まあ色々あって、ようよう戻った笠置館ではなんだかスレッカラシな感じのちょっとカッコいい婆さんがいて、我々を見てニヤニヤ笑っていた。
この婆さんはなかなか印象深く、十年後に再訪したときも元気でいてくれて嬉しかった。

やたらめったら広い旅館だが古くて暗いのがまた怪談にぴったりなところで、わたしはそこで実際クラスメイトに怪談を話した。
大体役回りとして、わたしは怪談係なのだ。
何の話をしたのか今となっては思い出せないが、実はこの頃から存外レパートリーは広かった。

最後の日は前を流れる笠置川で水遊びをし、例の婆さんの指示でみんな並んで婆さんの切ったスイカを食べた。
正直な話、味など覚えてはいないが、今に至るまで「笠置で食べたスイカは美味しかった」という設定がアタマに刻まれている。

それから十年経ち、大学か社会に出たか今となってはあいまいだが、初めて自分で笠置を訪ねた。
友人二人は笠置は初めてだという。

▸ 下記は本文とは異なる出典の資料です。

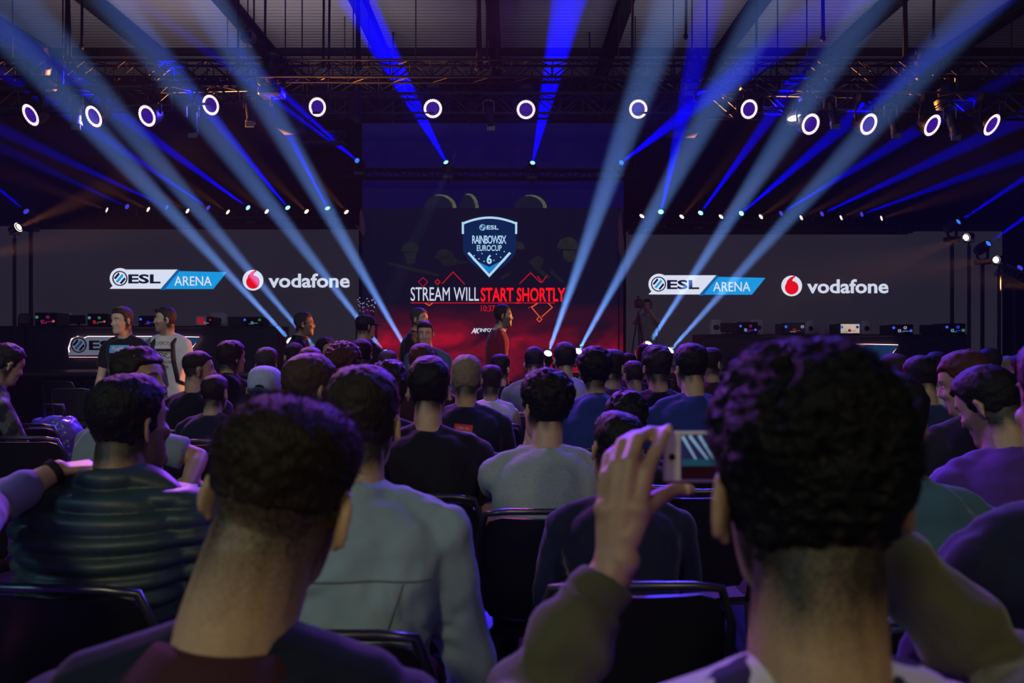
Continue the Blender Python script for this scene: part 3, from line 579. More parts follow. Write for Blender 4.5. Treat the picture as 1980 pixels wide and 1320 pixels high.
# warm lamps between them
def warm(a, b, d0, d1, e, label, r=.058, ang=15, stand=0):
    p, t = P(*a, d0), P(*b, d1); ai = (t - p).normalized(); n = empty('warm_spotlight', p - ai * .10 - V((0, 0, .12))); tag(n, label, 'stage light', 'warm lamps on the LED walls'); q = ai.to_track_quat('Z', 'Y'); o = p - n.location
    b_ = MB(); b_.lathe([(.035, -.20), (.062, -.17), (.068, -.03), (.074, -.01), (.074, .012), (.06, .012), (.058, -.004)], o, q, 20); hd = b_.build('lamp_can', BLACKP, n, smooth='auto')
    b_ = MB(); b_.lathe([(r, -.004), (r * .7, .004), (.004, .008)], o, q, 20); b_.build('lens', L_WARM, hd, smooth=True)
    b_ = MB(); c = o - ai * .09; b_.tube([c + V((-.09, 0, 0)), c + V((-.09, 0, -.10)), c + V((.09, 0, -.10)), c + V((.09, 0, 0))], .010, 6); b_.cyl(c + V((0, 0, -.10)), c + V((0, 0, -.18)), .016); b_.build('bracket', STEEL, n)
    if stand: b_ = MB(); q_ = c + V((0, 0, -.17)); b_.cyl(q_, q_ - V((0, 0, (n.location + q_).z - DECK)), .03); b_.build('stand_pole', STEEL, n)
    beam(p + ai * .03, t, (1, .32, .07), e, ang, 1.0, .03)
KW = 480
for i, (a, b) in enumerate((((207, 406), (60, 352)), ((287, 405), (165, 345)), ((363, 408), (250, 340)), ((441, 410), (330, 335)), ((516, 409), (420, 335)), ((593, 409), (510, 330)), ((670, 410), (590, 320)))):
    warm(a, b, 16.7, 15.5, KW * (1.0, 1.3, 1.2, 1.4, 1.0, 1.4, 1.4)[i], 'warm lamp %s from the left on the left LED screen' % NTH[i])
for i, (a, b) in enumerate((((1241, 418), (1310, 320)), ((1318, 419), (1395, 330)), ((1394, 419), (1480, 335)), ((1471, 419), (1570, 350)), ((1549, 421), (1670, 360)), ((1626, 421), (1760, 362)), ((1704, 422), (1850, 375)))):
    warm(a, b, 16.7, 15.5, KW * (.8, 1.0, 1.2, 1.2, 1.0, 1.2, 1.0)[i], 'warm lamp %s from the left on the right LED screen' % NTH[i])
warm((36, 439), (190, 372), 13.8, 13.5, KW * 2.6, 'warm lamp at the left edge, its beam reaching right', .085, 16, 1); warm((-60, 500), (90, 470), 13.8, 13.5, KW * 2.0, 'warm lamp just past the left edge', .08, 18, 1)
warm((1868, 459), (1690, 520), 13.9, 12.7, KW * 1.3, 'upper warm lamp at the right edge, beaming down left', .075, 14, 1); warm((1926, 502), (1770, 520), 13.9, 12.9, KW * 1.1, 'lower warm lamp at the right edge, beaming left', .075, 14, 1); warm((2020, 560), (1930, 545), 14.0, 13.8, KW * .9, 'warm lamp just past the right edge', .08, 20, 1)
# white beams from the stage front up over the audience
WB = (((560, 657), (60, 118), 8.6), ((612, 676), (67, 33), 8.6), ((743, 681), (217, 0), 8.2), ((788, 679), (400, 0), 8.2), ((1060, 682), (1300, 0), 8.0), ((1119, 678), (1490, 0), 8.0), ((1255, 664), (1687, 0), 8.4), ((1297, 676), (1905, 0), 8.6))
KWH = 135000
for i, (a, b, dt) in enumerate(WB):
    d0 = 12.6; p, t = P(*a, d0), P(*b, dt); ai = (t - p).normalized(); w_ = (('%s from the left' % NTH[i]) if i < 4 else ('%s from the right' % NTH[7 - i]))
    m_ = moving_head(p, ai, .062, 'white beam light at the stage front, %s' % w_, L_WHITE, 'white beam lights at the stage front', attach=False)
    c = MB(); zb = m_.location.z; c.box((0, 0, -zb / 2), (.27, .30, zb - .002), .012); c.build('riser', BLACKP, m_)
    beam(p + ai * .03, t, (.17, .36, 1.0), KWH * (1.15, 1.0, 1.1, 1.15, 1.15, 1.05, 1.0, .95)[i], (4.6, 4.6, 4.6, 4.8, 5.0, 5.0, 5.0, 5.0)[i], .75, .03)
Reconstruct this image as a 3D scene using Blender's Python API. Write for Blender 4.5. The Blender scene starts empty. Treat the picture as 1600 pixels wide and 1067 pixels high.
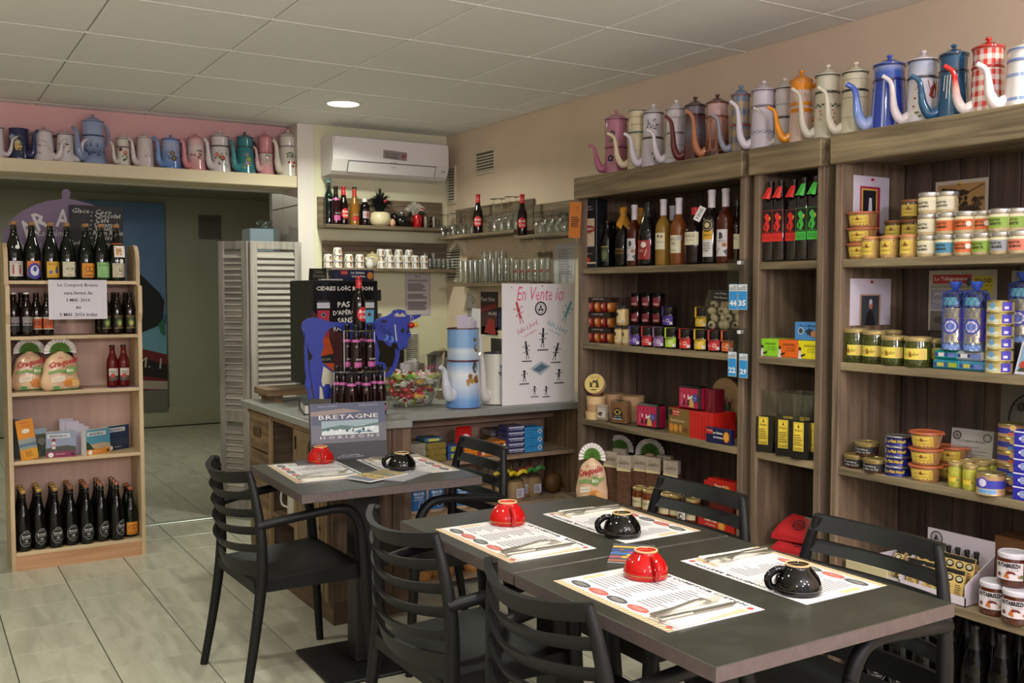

一人は堺市、一人は橋本市の住民で、三人で笠置館に泊まると、案外ごはんも美味しかった。
婆さんに尋ねると、今はもう林間学校の生徒を預からなくなったという。
「さみしいですか」
「うるさいのがこなくていいよ。さみしいのは慣れた」

それで昼間に笠置の街を歩いていると、堺市の友人がコンタクトの水がないと言い、薬局に行ったらなんとコンタクトの水そのものがこの町では知られていないことが分かった。
びっくりしたなあ。大学のクラスメートに笠置からの通いがいたが、そんなこと一言も言わなかった。

その日は笠置山に上ったが、噂の案内猫・かさやんの二代目がいた。
チョコレート色の毛並みの猫で、めんどくさそうに歩きながらも笠置寺の方へわれわれを導いてくれる。
磨崖仏の痕や後醍醐天皇の行在所などをみて蟻のとわたりをくぐったり。
山の上から笠置へ来る関西本線の電車を見下ろしたのもいい思い出だ。
そして下山する時じゃんけんゲームの「パイナップル」をしながら下りて行ったのも懐かしい。
声ばかりで姿も見えないまま、わたしたちはゲームを続けたのだ。

さてそれから更に十年ばかり後に今度はまた別な友人二人をつれて笠置に来ると、なにやら「わかさぎ温泉」なるものが出来ていた。
オープンしたてらしく、綺麗な施設で、小川珈琲が入っている。
わたしは三条小橋の小川珈琲には一度入ったが、珈琲が合わずそれから再訪していない。
基本的に保守的なところがあるので、あまり店を開拓しない。
わたしはイノダコーヒーが最高だと思うので小川珈琲を諦めても苦しくはなかったのだ。
だがここは相楽郡である。洛中ではない。
小川珈琲にその時以来久しぶりに入った。
そして同行の二人も実は前回の三条小橋の小川珈琲に一緒に入ったメンバーだった。

おいしいではないですか。
シロップにメイプルが使われているのを措いても、この珈琲は美味しかった。
結局そこで水の良さが作用していることに気づいた。そうかそうか。

この時にこちらの撮影をしたのである。
客はわたしたちの他はなし。あの婆さんも残念ながらもういなかった。
会いたかったがなあ…

近所に住まうおばさんが食事を作る係と言うことで、朝食は八時にしてくれと言われた。
旅館の風呂も沸してはいるが、わかさぎ温泉に入ったならもういいかと言う話になり、見るだけにとどめた。
なにしろ誰もいない。
二階に上がるにはちょっと静かすぎて怖くなった。
そこでまたわたしは得意の怪談を…←やめろ。

笠置館正面玄関


二階への階段


笠置館のサイド


駐車場


笠置山から見る笠置館


山と川に囲まれている。


川にかかる橋


そして今年初めころ、笠置館が完全に廃墟になったことを知った。
最後の見学もあったようだが参加できなかった。
あとはもう自分のささやかな記憶だけである。
わかさぎ温泉も休業中。
笠置はやっぱり遠い地になってしまった。